Sounds like the reloaded ammo is out of spec somewhere. If the bullet
doesn't seat dead straight and leaves a bulge on one side of the case, it can cause the problem in a minimum-spec chamber.

Brass that's been reloaded several times usually has rims that have enlarged a few thousandths due to flow caused by repeated firings.
That effectively increases extractor tension, which can stop the slide just short of battery.

Short leade in the chamber can also give a problem with certain bullet ogive
profiles. If the bullet touches the rifling before the slide is in battery, it can cause the problem that you're having. Seating the bullet .010 deeper
may correct it as long as it doesn't cause a pressure jump. Reduce the
charge 5% and work back up. You might try a heavier taper crimp.
Sometimes that's all it takes.

Overall cartridge length can also be a player...either too long or too short.

In the past 2-3 years, I've noticed a trend in pistol chambers being of
minimum dimensions, and particularly at the front, near the shoulder.
In these, if the ammo is slightly large due to crooked bullet seat, slightly
thick brass, or bullet diameter being at the high end of
can cause an occasional return to battery failure.

You can have the chamber finish reamed to gain a little clearance, and/or
clean up a possible out-of-round condition.
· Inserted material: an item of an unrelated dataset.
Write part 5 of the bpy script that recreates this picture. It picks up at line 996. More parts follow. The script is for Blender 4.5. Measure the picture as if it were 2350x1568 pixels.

Whether it's worth the cost
to allow reliable use of reloads is a consideration that you'll have to weigh
for yourself.



May 4, 2004, 10:39 PM
'Bout damn time you got that pistola....... :D

May 5, 2004, 02:16 PM
I apreciate the info! I'll have the barrel checked and possibly polished out a little. This isn't exactly a target pistol so I'd like the ability for variety. Thanks and I am willing to bet that what you said about the low end of the tolerance scale is where my pistol is at. Thanks again!